Measuring Information Transfer in Neural Networks

TL;DR

This paper introduces a practical measure called Information Transfer ($L_{IT}$) to quantify the generalizable information in neural networks, aiding analysis of models, datasets, and learning processes.

Contribution

It proposes a new information measure based on prequential coding that estimates the generalizable content of neural networks, with applications in model analysis and transfer learning.

Findings

$L_{IT}$ correlates with generalizable information in models.

$L_{IT}$ helps analyze dataset information and model knowledge.

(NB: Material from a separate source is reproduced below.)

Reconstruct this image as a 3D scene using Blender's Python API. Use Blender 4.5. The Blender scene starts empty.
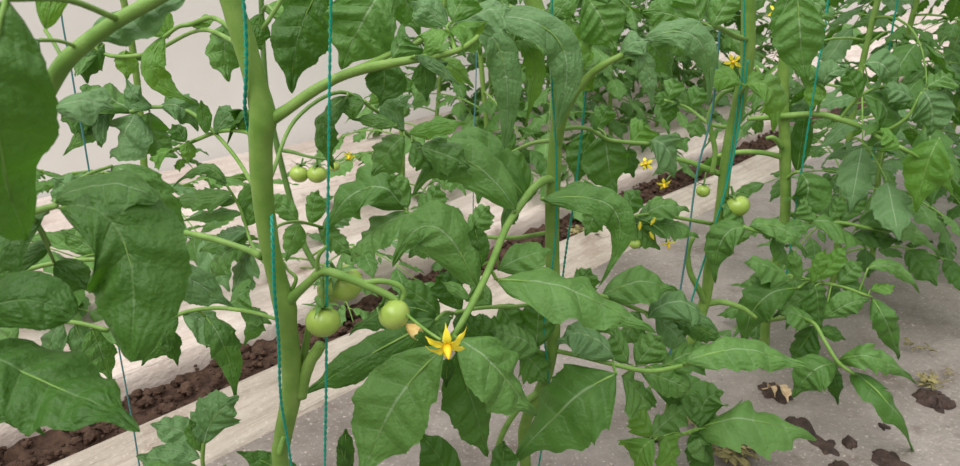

$L_{IT}$ provides insights into catastrophic forgetting and continual learning.

Abstract

Quantifying the information content in a neural network model is essentially estimating the model's Kolmogorov complexity. Recent success of prequential coding on neural networks points to a promising path of deriving an efficient description length of a model. We propose a practical measure of the generalizable information in a neural network model based on prequential coding, which we term Information Transfer ($L_{IT}$). Theoretically, $L_{IT}$ is an estimation of the generalizable part of a model's information content. In experiments, we show that $L_{IT}$ is consistently correlated with generalizable information and can be used as a measure of patterns or "knowledge" in a model or a dataset. Consequently, $L_{IT}$ can serve as a useful analysis tool in deep learning. In this paper, we apply $L_{IT}$ to compare and dissect information in datasets, evaluate representation models in transfer learning, and analyze catastrophic forgetting and continual learning algorithms. $L_{IT}$ provides an information perspective which helps us discover new insights into neural network learning.